For, whatever happens, the love of writing stays even with the sorriest of hacks, the man who can afford to write only occasionally the thing he wants to write, who has to produce magazine fiction, and reviews and paragraphs, so that he may buy the leisure in which to write his verses or his unmarketable stories. We stint ourselves in one way so that we may squander ourselves in another. And, here again, we can find an analogy in the courtesan, in the woman who sells part of herself to one man that she may give herself more fully to another. In a love freely given she recovers her self-respect. “What does it matter,” she thinks, “what I do as long as I can make that one man happy. And because I allow a few favours to that rich old Jew, I can give to that other what he could have never got from those pink and white, those simpering, bread-and-butter misses.” It is in the same spirit that the purveyor of cheap fiction finances the publication of his verses.

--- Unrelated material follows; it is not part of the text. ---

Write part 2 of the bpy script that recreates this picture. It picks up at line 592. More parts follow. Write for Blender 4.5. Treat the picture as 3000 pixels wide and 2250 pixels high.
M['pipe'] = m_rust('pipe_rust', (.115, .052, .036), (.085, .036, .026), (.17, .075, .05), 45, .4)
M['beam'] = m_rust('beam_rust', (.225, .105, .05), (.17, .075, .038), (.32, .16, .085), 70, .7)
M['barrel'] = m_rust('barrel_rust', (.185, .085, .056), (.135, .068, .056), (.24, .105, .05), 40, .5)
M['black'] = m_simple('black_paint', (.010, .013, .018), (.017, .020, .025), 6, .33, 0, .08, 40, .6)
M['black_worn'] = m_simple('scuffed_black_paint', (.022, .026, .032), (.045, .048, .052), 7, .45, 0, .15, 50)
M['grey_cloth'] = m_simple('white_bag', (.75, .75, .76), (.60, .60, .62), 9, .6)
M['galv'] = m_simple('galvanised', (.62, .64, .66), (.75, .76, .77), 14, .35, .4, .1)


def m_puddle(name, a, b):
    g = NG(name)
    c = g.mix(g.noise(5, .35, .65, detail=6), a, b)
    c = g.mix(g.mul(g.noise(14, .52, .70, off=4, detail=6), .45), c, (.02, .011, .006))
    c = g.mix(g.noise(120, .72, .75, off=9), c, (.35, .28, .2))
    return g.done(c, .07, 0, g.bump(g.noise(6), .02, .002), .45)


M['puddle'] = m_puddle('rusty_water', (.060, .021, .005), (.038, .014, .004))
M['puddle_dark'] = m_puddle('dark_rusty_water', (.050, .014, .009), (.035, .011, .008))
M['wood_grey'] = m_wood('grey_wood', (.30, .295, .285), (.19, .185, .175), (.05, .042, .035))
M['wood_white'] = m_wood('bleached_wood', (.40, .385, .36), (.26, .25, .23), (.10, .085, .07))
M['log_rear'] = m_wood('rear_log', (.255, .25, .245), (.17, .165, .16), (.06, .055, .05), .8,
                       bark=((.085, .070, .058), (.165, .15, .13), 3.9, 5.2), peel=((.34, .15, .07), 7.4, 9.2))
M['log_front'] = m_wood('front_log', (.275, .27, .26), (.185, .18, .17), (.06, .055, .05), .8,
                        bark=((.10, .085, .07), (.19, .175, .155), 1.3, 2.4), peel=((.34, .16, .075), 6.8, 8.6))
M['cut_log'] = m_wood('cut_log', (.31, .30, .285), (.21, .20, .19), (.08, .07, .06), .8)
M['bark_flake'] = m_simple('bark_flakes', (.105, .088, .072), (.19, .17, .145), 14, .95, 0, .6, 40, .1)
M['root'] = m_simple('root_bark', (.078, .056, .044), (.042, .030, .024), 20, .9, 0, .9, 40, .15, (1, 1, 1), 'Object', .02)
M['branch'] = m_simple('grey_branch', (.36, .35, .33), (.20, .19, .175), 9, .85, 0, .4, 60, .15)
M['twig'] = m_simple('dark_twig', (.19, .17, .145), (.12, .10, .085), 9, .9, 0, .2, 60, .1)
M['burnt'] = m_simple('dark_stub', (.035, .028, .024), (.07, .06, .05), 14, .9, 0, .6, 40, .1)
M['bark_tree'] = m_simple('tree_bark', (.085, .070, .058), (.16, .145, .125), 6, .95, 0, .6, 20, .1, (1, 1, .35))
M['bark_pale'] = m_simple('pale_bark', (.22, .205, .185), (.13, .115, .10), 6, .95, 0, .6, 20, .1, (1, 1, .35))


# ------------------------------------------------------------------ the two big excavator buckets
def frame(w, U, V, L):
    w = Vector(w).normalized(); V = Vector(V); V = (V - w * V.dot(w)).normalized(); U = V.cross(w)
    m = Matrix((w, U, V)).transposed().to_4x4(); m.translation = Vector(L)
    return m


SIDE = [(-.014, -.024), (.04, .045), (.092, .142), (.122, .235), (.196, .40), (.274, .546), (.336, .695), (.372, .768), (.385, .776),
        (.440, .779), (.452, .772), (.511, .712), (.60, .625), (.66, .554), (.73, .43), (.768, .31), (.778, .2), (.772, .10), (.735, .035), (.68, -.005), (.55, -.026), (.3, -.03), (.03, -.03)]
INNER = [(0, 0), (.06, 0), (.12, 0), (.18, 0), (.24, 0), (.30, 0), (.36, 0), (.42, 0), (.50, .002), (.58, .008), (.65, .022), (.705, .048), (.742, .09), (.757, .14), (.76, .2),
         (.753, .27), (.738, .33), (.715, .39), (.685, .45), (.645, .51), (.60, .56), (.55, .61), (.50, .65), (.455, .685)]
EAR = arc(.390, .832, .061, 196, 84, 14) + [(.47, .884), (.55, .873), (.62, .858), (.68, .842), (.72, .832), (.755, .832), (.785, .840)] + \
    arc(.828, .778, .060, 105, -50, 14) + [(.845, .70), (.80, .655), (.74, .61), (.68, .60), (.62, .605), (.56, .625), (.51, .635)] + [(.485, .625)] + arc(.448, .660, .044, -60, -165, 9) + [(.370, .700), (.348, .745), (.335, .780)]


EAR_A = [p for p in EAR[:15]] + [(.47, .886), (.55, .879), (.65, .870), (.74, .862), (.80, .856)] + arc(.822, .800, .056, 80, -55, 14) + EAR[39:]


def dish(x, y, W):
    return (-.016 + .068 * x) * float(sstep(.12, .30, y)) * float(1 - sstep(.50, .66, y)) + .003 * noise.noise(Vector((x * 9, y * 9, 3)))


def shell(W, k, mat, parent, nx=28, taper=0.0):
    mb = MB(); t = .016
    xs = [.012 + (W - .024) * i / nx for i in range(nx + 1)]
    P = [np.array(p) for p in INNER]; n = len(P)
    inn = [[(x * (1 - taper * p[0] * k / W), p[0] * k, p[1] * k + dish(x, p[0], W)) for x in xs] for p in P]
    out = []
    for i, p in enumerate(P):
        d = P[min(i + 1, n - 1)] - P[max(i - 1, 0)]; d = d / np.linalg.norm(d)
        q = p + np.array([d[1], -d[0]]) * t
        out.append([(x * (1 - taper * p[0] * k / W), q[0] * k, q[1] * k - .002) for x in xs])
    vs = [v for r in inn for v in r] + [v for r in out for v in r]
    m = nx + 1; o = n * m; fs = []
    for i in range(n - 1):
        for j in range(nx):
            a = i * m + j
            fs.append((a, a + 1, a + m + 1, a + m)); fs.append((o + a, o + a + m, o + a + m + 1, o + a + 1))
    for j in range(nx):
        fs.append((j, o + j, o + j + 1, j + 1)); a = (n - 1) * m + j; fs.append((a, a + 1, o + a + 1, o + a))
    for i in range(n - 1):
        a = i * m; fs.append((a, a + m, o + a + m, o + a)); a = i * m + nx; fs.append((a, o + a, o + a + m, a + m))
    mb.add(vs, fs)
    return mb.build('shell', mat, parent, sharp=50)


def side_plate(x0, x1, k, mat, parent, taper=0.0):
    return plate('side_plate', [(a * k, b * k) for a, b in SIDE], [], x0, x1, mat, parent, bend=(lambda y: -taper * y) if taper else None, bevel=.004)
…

We are of the same race and the same blood, speaking the same language, having no part in the world’s business, in what is serviceable to the commercial machinery of life. Even if what we produce is a marketable commodity, even if we bring money into the pockets of publishers and promoters and actor managers, we are still the merchants of entertainment. For a while we have ceased to be rogues and vagabonds. We do not dine, as strolling players did, in the servant’s kitchen. We are, for the moment, almost respectable. We belong to clubs. We wear no distinctive dress. It is indeed the fashion for the artist of the day to look perfectly ordinary, to be, in fact, like everyone else, with short hair and servant problems. To-day Congreve would be content to style himself a dramatist and be a member of the Garrick Club. It is a phase. It is only the surface of life that alters. Another turn of the wheel and the artist will return to his own people. And he will stroll from one town to another, with minstrels and actors and courtesans, a merry, careless company, vagabonds of fortune, useless and ornamental. And once more, perhaps, there will be real play-acting and English singing and a-telling of simple tales.